Custa tanto ver 40 anos tão bem aproveitados nos séculos XIII-XIV e tão malbaratados nos séculos XX-XXI
El-rei D. Dinis governou de 1279 a 1325. A sua prioridade foi a organização do país. Mandou lavrar um considerável acervo de leis aplicáveis à generalidade do território - por oposição à dispersão normativa própria da Idade Média - e ordenou a compilação de leis avulsas e a sistematização do direito consuetudinário municipal.
Uma leitura dessa legislação detecta a preocupação com tudo aquilo que hoje dizemos ser o direito processual, ao qual começou a ser dado um peso tão importante como ao direito substantivo. Essa preocupação era, em concreto, a de dotar a administração do Estado de modos uniformes de proceder, com o que se igualizam os direitos dos cidadãos e estrangeiros, mas também a de centralizar e reforçar o poder régio.
Foi grande a preocupação, nesses 40 anos, de dotar Portugal de normas legais gerais e abstractas que, dentro da mundividência medieval e sem beliscar a estrutura da sociedade existente, garantissem a maior igualdade possível entre cada estalão de "iguais".
D. Dinis disciplinou os modos de proceder dos juízes, dos persoeiros e dos vozeiros, que é como quem diz dos magistrados judiciais, procuradores e advogados. Criou ainda os corregedores, magistrados que representavam a coroa em cada comarca, levando a presença do poder real para além dos domínios próprios da coroa, lançando as bases de uma rede de justiça uniforme e "distante" dos poderes locais, que se acreditava não resistirem a tentar influenciar os julgadores.

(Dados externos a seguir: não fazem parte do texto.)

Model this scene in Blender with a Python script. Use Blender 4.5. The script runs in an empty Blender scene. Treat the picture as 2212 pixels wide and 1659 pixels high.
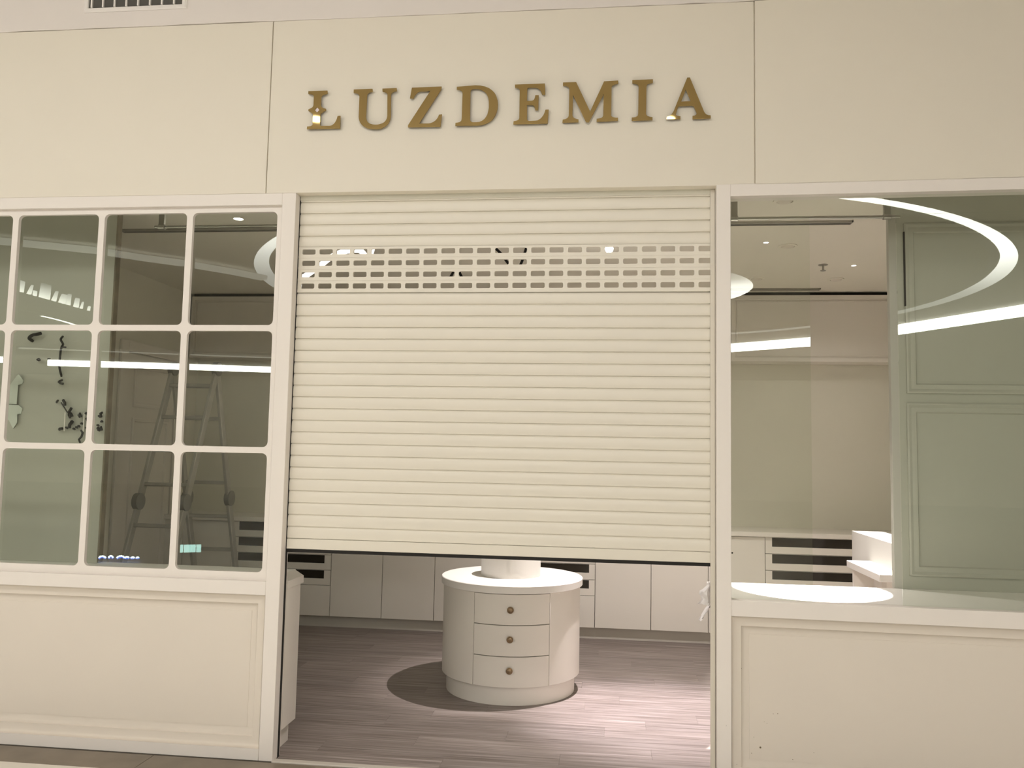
import bpy, bmesh, math, random
from mathutils import Vector, Matrix
random.seed(7)
S = bpy.context.scene
C = S.collection
PI = math.pi

# ------------------------------------------------------------------ camera
cam_d = bpy.data.cameras.new('camera')
cam = bpy.data.objects.new('camera', cam_d)
C.objects.link(cam)
cam_d.sensor_fit = 'HORIZONTAL'
cam_d.sensor_width = 36.0
cam_d.lens = 1790.0 / 2212.0 * 36.0
cam_d.clip_start = 0.05
cam_d.clip_end = 200
CR = Vector((0.99333288, 0.11361705, 0.01951805))
CU = Vector((-0.01003137, -0.08347737, 0.99645918))
CF = Vector((-0.11484407, 0.99001146, 0.08178108))
cam.matrix_world = Matrix(((CR.x, CU.x, -CF.x, 0.0), (CR.y, CU.y, -CF.y, -4.0), (CR.z, CU.z, -CF.z, 1.52), (0, 0, 0, 1)))
S.camera = cam

# ------------------------------------------------------------------ world, exposure
W = bpy.data.worlds.new('mall_surroundings')
S.world = W
W.use_nodes = True
W.node_tree.nodes['Background'].inputs[0].default_value = (1.0, 0.96, 0.90, 1)
W.node_tree.nodes['Background'].inputs[1].default_value = 0.42
vs = S.view_settings
S.display_settings.display_device = 'sRGB'
vs.view_transform = 'Standard'
vs.look = 'None'
vs.gamma = 1.0
vs.use_curve_mapping = False
vs.exposure = 0.0
S.cycles.use_denoising = True
S.cycles.max_bounces = 10
S.cycles.diffuse_bounces = 5
S.cycles.glossy_bounces = 5
S.cycles.transmission_bounces = 8
S.cycles.transparent_max_bounces = 12
S.cycles.sample_clamp_indirect = 6.0
S.cycles.caustics_reflective = False
S.cycles.caustics_refractive = False

# ------------------------------------------------------------------ large area lights added for the mall, without fittings
def area(name, loc, rot, sx, sy, power, col):
    d = bpy.data.lights.new(name, 'AREA')
    d.shape = 'RECTANGLE'; d.size = sx; d.size_y = sy
    d.energy = power; d.color = col
    o = bpy.data.objects.new(name, d); C.objects.link(o)
    o.location = loc; o.rotation_euler = rot
    return o
WARM = (1.0, 0.975, 0.93)
area('walkway_fill', (-5.2, -3.1, 4.10), (math.radians(34), 0, 0), 11.0, 0.5, 90, WARM)
area('hall_fill', (-2.6, -13.0, 4.15), (0, 0, 0), 5.4, 3.4, 330, WARM)

def spot(name, loc, target, power, angle, blend, col, size=0.02):
    d = bpy.data.lights.new(name, 'SPOT')
    d.energy = power; d.spot_size = math.radians(angle); d.spot_blend = blend; d.color = col
    d.shadow_soft_size = size
    o = bpy.data.objects.new(name, d); C.objects.link(o)
    o.location = loc
    o.rotation_euler = (Vector(target) - Vector(loc)).to_track_quat('-Z', 'Y').to_euler()
    return o
SPOTC = (1.0, 0.91, 0.88)

for fx, fp in ((-5.6, 480), (-3.4, 480), (-1.2, 360), (1.0, 260), (3.2, 260)):       # added spots without fittings; the pale floor bounces their fill upwards
    spot('floor_bounce_fill', (fx, -2.45, 4.15), (fx, -2.35, 0), fp*1.25, 46, 0.6, WARM, 0.06)

# ------------------------------------------------------------------ helpers
class MB:
    """Collects faces of one mesh part."""
    def __init__(self): self.v = []; self.f = []; self.sm = []
    def face(self, pts, smooth=False):
        b = len(self.v); self.v += [tuple(p) for p in pts]
        self.f.append(tuple(range(b, b + len(pts)))); self.sm.append(smooth)
    def box(self, x0, x1, y0, y1, z0, z1):
        b = len(self.v)
        self.v += [(x0,y0,z0),(x1,y0,z0),(x1,y1,z0),(x0,y1,z0),(x0,y0,z1),(x1,y0,z1),(x1,y1,z1),(x0,y1,z1)]
        for q in ((3,2,1,0),(4,5,6,7),(0,1,5,4),(1,2,6,5),(2,3,7,6),(3,0,4,7)):
            self.f.append(tuple(b + i for i in q)); self.sm.append(False)
        return self
    def grid(self, rings, close=True, smooth=True, cap=False):
        """rings: list of equally long point lists, joined in order."""
        b = len(self.v); n = len(rings[0])
        for r in rings: self.v += [tuple(p) for p in r]
        for i in range(len(rings) - 1):
            for j in range(n if close else n - 1):
                k = (j + 1) % n
                self.f.append((b+i*n+j, b+i*n+k, b+(i+1)*n+k, b+(i+1)*n+j)); self.sm.append(smooth)
        if cap:
            self.f.append(tuple(b + j for j in reversed(range(n)))); self.sm.append(False)
            self.f.append(tuple(b + (len(rings)-1)*n + j for j in range(n))); self.sm.append(False)
        return self
    def lathe(self, prof, cx=0, cy=0, n=48, a0=0, a1=2*PI, smooth=True):
        """prof: (radius, z) list, bottom to top."""
        full = abs(a1 - a0 - 2*PI) < 1e-6
        m = n if full else n + 1
        rings = [[(cx + r*math.cos(a0 + (a1-a0)*i/n), cy + r*math.sin(a0 + (a1-a0)*i/n), z) for i in range(m)] for r, z in prof]
        return self.grid(rings, close=full, smooth=smooth)
    def disc(self, cx, cy, z, r, n=32, up=True):
        p = [(cx + r*math.cos(2*PI*i/n), cy + r*math.sin(2*PI*i/n), z) for i in range(n)]
        self.face(p if up else p[::-1]); return self
    def tube(self, path, r, n=8, cap=True, rs=None):
        rings = []
        P = [Vector(p) for p in path]
        up = None
        for i, p in enumerate(P):
            t = (P[min(i+1, len(P)-1)] - P[max(i-1, 0)]).normalized()
            if up is None:
                up = Vector((0,0,1)) if abs(t.z) < 0.9 else Vector((1,0,0))
            a = t.cross(up).normalized(); b = a.cross(t).normalized(); up = b
            rr = rs[i] if rs else r
            rings.append([p + a*rr*math.cos(2*PI*k/n) + b*rr*math.sin(2*PI*k/n) for k in range(n)])
        return self.grid(rings, True, True, cap)
    def bar(self, p, q, w, d, side):
        """rectangular bar from p to q; w along 'side', d across it."""
        p, q = Vector(p), Vector(q); t = (q - p).normalized()
        s = Vector(side); s = (s - t*s.dot(t)).normalized(); n = t.cross(s)
        c = ((-1,-1),(1,-1),(1,1),(-1,1))
        rings = [[o + s*w/2*a + n*d/2*b for a, b in c] for o in (p, q)]
        return self.grid(rings, True, False, True)
    def panel(self, x0, x1, z0, z1, y, prof, sgn=1, fill=True):
        """mitred moulding: prof = (inset, depth) list from the outside in; depth goes +y*sgn."""
        rings = [[(x0+i,y+sgn*d,z0+i),(x1-i,y+sgn*d,z0+i),(x1-i,y+sgn*d,z1-i),(x0+i,y+sgn*d,z1-i)] for i, d in prof]
        self.grid(rings, True, False)
        if fill: self.face(rings[-1])
        return self
    def build(self, name, mat, parent=None, xf=None, loc=None):
        v = [xf(p) for p in self.v] if xf else self.v
        me = bpy.data.meshes.new(name)
        me.from_pydata(v, [], self.f)
        me.polygons.foreach_set('use_smooth', self.sm)
        bm = bmesh.new(); bm.from_mesh(me)
        bmesh.ops.remove_doubles(bm, verts=bm.verts, dist=1e-5)
        bmesh.ops.recalc_face_normals(bm, faces=bm.faces)
        bm.to_mesh(me); bm.free()
        me.set_sharp_from_angle(angle=math.radians(38))
        me.materials.append(mat)
        o = bpy.data.objects.new(name, me); C.objects.link(o)
        if parent is not None: o.parent = parent
        if loc: o.location = loc
        return o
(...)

Sábio organizador do Estado, D. Dinis usou como principal instrumento de governo a primeira verdadeira reforma do sistema judicial, e fê-lo por constatar que essa era a melhor forma de garantir o próprio poder do soberano: um poder meramente "formal" sobre os súbditos, como acontecia em todo o mundo feudal, dava espaço ao surgimento de poderes intersticiais e à corrupção dos princípios e regras que se desejavam uniformes. Uniformidade de processos e procedimentos era a melhor forma de moralizar a realização da justiça!
No que à legislação criminal respeitava, vigorava um sistema de penas pecuniárias para a prática de crimes, as chamadas coimas, cuja aplicação não afastava a aplicação da sanção física ao caso cabível.
Fiscalmente, o crime compensava a colectividade.
Por fim - não só manifestação de humanidade, mas também de preocupação económica -, iniciou-se um processo de substituição das penas de morte e de encarceramento por penas de degredo para terras raianas: assim se povoava o território e se garantia o seu aproveitamento económico.
Como todas as reformas exigem fundos, D. Dinis recorreu à exploração intensiva de minérios e madeira, o que levou a incrementar relações comerciais, nomeadamente com Inglaterra, e fundar aquilo que viria a ser a Marinha portuguesa. Impulsionou o comércio, autorizando e potenciando a realização de feiras, para tanto reduzindo impostos: ganha-se mais cobrando muitas vezes pouco do que poucas vezes muito!
Como se tudo não bastasse, foi um dos mais cultos homens do seu tempo, tendo criado em 1290 os Estudos Gerais, gérmen da universidade portuguesa.
Custa tanto ver 40 anos tão bem aproveitados nos séculos XIII-XIV e tão malbaratados nos séculos XX-XXI.